The NES had 18 launch titles; some instant classics, some better forgotten, and a few that fell somewhere in-between on the quality spectrum. Pinball, arguably, was one of the middling titles.

In 1985 the 8-bit Nintendo Entertainment System was released in North America, representing what ultimately proved to be a legendary commercial recovery for the home video game console industry. The NES had 18 launch titles; some instant classics, some better forgotten, and a few that fell somewhere in-between on the quality spectrum. Pinball, arguably, was one of the middling titles.


The controls are perfectly intuitive: Pressing any selection on the directional pad flips the left paddle, and pressing either A or B activates the right, while also working the plunger to begin each ball. Play follows in traditional pinball format, in which the player tries to keep a metal ball in play on a grid for as long as possible, aiming for a high score along the way.

Like Kung Fu and some other early NES titles, Pinball has a Game A and a Game B, along with options for either single-player or alternating two-player play. The pinball board has two primary screens, an upper and a lower, each with their fill of various targets and bonus opportunities, and an entrance to a third screen; on this tertiary board, the player controls Mario carrying an I-beam, and must bounce the ball across a grid of bingo lights. Lighting like colors in columns and rows releases a girl, possibly Pauline from his Donkey Kong days, from the ceiling. If the player can catch her with Mario’s beam, a 10,000 point bonus is awarded; if she falls to her death, the player loses the ball.

Otherwise, this is a basic pinball simulation, and its early-era development shows. The pinball cabinet has little personality, with simple colors and a blank black background for the player to embark upon. There is a loose theme at work, involving animals, with ball-bouncing seals, penguins, and a few chicks near the bottom of the level. Mainstream gamers may fail to see the appeal altogether, arcade-style high-score fans may simply resort to more challenge-based pursuits, and even pinball purists can point to other, superior title on the NES. Nonetheless, it is a functional, standard, serviceable pinball simulation for the Nintendo Entertainment System.

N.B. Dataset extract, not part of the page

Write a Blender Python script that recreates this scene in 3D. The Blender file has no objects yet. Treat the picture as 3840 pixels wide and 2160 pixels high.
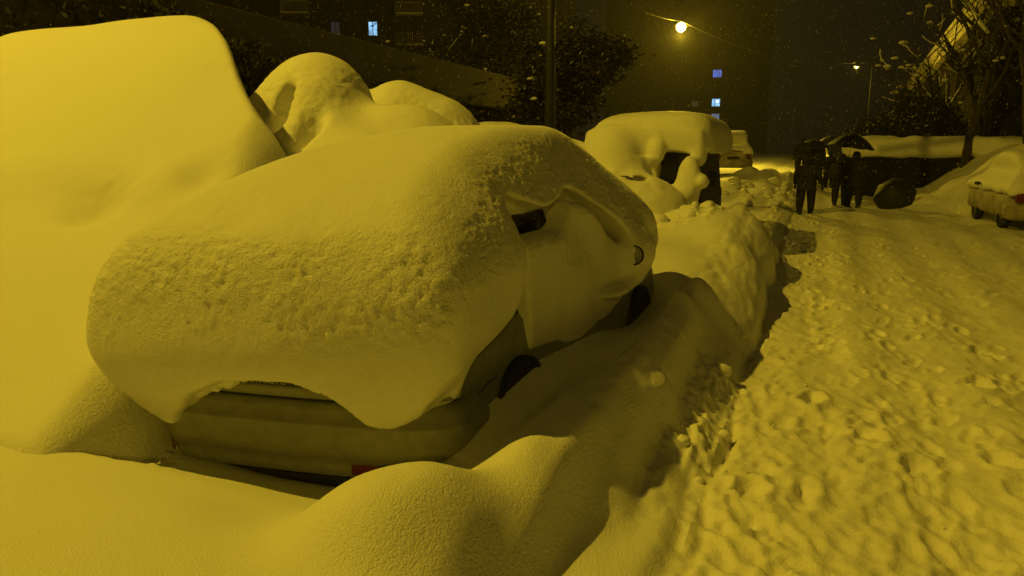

As previously implied, the visuals are simplistic and unimaginative. While the whimsical images of the playing cards, Mario, ball-bouncing seals, and the metallic ball at least show signs of an effort being put into this title, the overall effect remains definitively underwhelming.


During play, there is no background music, save for the occasional jingle for unlocking a helpful barrier. The effects are alright, if not a little misplaced and awry, such as the grinding bump of the ball-bounce of the seals, who have now already been mentioned far too many times in this reviews. Apparently, those darn seals are the highlight of this retro cartridge.


To its credit, Pinball was a launch title, and possibly one of the better ones, when considering the whole. Its developers sought to put a simulation of a pinball cabinet on the NES; and, in a basic sense, succeeded in their goal. Their endeavor may not have come with much glitz or glamor, but there it is, in all its 8-bit glory. The ball feels a little heavy, especially in mode A (the B game is superior; more slick, opportunistic), with the physics never feeling quite right, nor as tight as in Pin*Bot or even Rollerball. For setting an early standard in the bold trail it helped forge, but falling short of any truly glorious legacy, Pinball on the NES earns two stars out of five.